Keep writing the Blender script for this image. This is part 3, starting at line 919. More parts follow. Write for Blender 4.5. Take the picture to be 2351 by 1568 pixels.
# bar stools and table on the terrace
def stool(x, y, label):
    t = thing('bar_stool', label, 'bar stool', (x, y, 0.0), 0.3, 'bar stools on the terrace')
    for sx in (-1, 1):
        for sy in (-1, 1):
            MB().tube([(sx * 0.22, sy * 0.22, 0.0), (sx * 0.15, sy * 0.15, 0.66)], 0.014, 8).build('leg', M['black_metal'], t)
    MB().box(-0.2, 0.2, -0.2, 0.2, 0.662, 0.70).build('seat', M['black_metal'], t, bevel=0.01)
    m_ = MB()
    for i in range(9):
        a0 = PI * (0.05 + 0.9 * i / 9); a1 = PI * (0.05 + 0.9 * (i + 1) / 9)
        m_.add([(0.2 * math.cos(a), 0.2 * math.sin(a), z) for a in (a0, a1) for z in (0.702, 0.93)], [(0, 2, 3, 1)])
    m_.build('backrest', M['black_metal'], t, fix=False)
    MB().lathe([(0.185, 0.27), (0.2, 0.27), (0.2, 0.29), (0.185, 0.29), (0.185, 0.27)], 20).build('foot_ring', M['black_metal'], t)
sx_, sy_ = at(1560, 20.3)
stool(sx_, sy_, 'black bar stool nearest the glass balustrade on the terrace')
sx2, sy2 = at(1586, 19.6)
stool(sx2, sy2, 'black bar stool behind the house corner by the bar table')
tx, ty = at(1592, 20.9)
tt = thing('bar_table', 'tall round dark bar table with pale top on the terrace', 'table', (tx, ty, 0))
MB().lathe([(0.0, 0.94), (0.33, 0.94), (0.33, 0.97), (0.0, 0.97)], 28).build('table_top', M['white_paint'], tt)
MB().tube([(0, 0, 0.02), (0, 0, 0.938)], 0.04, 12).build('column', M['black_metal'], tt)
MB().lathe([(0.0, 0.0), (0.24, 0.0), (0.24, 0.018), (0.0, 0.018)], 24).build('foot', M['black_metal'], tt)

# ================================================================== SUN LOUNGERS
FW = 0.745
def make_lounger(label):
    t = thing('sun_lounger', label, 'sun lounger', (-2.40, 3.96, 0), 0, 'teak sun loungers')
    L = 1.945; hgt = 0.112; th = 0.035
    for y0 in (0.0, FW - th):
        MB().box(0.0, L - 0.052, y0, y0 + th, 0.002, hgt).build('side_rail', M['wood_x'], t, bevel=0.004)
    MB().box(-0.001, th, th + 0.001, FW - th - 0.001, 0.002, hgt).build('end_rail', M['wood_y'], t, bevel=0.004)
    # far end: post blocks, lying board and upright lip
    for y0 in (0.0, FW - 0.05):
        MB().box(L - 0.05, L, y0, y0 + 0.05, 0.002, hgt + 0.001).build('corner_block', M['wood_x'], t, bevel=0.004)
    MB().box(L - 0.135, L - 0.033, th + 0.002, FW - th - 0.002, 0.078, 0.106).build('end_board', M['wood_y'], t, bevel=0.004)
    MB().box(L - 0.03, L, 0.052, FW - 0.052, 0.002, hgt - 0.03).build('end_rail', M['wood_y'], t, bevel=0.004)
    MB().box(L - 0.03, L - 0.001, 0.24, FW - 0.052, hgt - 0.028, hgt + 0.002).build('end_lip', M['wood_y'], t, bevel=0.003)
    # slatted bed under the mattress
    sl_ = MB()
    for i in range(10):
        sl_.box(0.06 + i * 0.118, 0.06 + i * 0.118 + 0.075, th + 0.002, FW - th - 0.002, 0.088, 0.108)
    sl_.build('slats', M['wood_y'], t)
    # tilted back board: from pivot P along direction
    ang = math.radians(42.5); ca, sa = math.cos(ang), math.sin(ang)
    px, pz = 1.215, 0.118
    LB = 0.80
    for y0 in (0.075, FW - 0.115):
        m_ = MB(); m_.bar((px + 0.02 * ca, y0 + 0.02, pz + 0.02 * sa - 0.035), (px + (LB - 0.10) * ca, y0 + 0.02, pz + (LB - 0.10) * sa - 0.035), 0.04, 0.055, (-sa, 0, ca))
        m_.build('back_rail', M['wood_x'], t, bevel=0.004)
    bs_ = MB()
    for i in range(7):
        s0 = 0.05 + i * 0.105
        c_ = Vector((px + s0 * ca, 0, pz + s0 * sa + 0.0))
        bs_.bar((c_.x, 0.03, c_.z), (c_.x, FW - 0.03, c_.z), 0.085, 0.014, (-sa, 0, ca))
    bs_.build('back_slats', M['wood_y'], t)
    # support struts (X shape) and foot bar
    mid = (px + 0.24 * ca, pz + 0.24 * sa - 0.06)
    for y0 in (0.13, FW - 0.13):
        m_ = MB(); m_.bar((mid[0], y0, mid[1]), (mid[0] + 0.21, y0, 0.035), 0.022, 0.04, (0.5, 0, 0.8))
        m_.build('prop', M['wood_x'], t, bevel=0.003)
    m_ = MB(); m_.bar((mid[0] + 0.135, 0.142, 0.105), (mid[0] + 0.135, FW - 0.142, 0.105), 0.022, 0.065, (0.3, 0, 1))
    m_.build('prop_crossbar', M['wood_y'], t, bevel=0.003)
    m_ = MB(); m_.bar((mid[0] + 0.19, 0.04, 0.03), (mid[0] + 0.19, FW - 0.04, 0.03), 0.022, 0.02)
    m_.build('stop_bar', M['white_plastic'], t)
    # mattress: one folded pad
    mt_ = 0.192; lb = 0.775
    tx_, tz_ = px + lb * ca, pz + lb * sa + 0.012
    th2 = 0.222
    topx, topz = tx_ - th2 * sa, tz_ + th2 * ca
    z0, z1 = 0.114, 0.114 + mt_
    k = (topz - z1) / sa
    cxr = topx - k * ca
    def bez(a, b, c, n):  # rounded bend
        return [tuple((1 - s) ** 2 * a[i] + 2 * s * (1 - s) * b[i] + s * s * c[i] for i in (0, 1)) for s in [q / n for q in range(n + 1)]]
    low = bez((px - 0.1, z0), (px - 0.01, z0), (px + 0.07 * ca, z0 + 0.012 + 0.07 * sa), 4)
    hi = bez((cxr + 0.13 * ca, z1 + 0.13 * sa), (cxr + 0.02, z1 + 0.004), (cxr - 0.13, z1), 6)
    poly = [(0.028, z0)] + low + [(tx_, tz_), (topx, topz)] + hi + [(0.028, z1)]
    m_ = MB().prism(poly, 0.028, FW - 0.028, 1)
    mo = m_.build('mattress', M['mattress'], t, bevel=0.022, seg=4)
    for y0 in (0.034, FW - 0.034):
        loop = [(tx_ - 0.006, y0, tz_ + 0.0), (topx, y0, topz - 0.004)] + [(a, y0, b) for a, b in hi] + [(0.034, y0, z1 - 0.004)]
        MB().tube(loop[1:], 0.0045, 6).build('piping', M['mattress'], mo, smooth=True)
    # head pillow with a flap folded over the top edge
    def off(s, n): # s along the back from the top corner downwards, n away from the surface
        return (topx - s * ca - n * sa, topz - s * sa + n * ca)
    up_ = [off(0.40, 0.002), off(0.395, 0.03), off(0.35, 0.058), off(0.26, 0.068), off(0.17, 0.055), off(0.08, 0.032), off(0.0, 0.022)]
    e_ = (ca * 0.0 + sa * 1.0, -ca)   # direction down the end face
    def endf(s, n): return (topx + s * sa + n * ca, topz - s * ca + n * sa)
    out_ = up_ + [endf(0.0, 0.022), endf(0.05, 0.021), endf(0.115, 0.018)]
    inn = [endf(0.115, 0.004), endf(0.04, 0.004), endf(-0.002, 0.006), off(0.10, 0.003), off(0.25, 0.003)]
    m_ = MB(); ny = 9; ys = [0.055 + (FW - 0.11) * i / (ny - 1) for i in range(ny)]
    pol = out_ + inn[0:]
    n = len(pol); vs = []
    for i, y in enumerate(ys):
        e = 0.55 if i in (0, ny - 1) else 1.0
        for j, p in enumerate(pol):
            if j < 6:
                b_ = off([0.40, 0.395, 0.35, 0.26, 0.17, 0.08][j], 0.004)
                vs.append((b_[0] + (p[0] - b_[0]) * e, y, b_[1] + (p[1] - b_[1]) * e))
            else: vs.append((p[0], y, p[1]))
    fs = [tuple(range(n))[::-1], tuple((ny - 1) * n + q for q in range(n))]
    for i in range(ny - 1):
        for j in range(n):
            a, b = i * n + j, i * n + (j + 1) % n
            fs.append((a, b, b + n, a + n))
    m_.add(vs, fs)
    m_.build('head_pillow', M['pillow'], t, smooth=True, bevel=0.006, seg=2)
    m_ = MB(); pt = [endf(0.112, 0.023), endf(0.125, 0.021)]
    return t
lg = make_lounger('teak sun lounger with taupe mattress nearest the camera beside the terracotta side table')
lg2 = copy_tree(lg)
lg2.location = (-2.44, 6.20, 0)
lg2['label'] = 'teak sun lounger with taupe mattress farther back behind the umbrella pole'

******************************

* **Problem requirements**
Output exactly the leading lines of the data, up to and including the line marked by "24).build('foot', M['black_metal'], tt)".

* **Solution for this problem**
Keep writing the Blender script for this image. This is part 3, starting at line 919. More parts follow. Write for Blender 4.5. Take the picture to be 2351 by 1568 pixels.
# bar stools and table on the terrace
def stool(x, y, label):
    t = thing('bar_stool', label, 'bar stool', (x, y, 0.0), 0.3, 'bar stools on the terrace')
    for sx in (-1, 1):
        for sy in (-1, 1):
            MB().tube([(sx * 0.22, sy * 0.22, 0.0), (sx * 0.15, sy * 0.15, 0.66)], 0.014, 8).build('leg', M['black_metal'], t)
    MB().box(-0.2, 0.2, -0.2, 0.2, 0.662, 0.70).build('seat', M['black_metal'], t, bevel=0.01)
    m_ = MB()
    for i in range(9):
        a0 = PI * (0.05 + 0.9 * i / 9); a1 = PI * (0.05 + 0.9 * (i + 1) / 9)
        m_.add([(0.2 * math.cos(a), 0.2 * math.sin(a), z) for a in (a0, a1) for z in (0.702, 0.93)], [(0, 2, 3, 1)])
    m_.build('backrest', M['black_metal'], t, fix=False)
    MB().lathe([(0.185, 0.27), (0.2, 0.27), (0.2, 0.29), (0.185, 0.29), (0.185, 0.27)], 20).build('foot_ring', M['black_metal'], t)
sx_, sy_ = at(1560, 20.3)
stool(sx_, sy_, 'black bar stool nearest the glass balustrade on the terrace')
sx2, sy2 = at(1586, 19.6)
stool(sx2, sy2, 'black bar stool behind the house corner by the bar table')
tx, ty = at(1592, 20.9)
tt = thing('bar_table', 'tall round dark bar table with pale top on the terrace', 'table', (tx, ty, 0))
MB().lathe([(0.0, 0.94), (0.33, 0.94), (0.33, 0.97), (0.0, 0.97)], 28).build('table_top', M['white_paint'], tt)
MB().tube([(0, 0, 0.02), (0, 0, 0.938)], 0.04, 12).build('column', M['black_metal'], tt)
MB().lathe([(0.0, 0.0), (0.24, 0.0), (0.24, 0.018), (0.0, 0.018)], 24).build('foot', M['black_metal'], tt)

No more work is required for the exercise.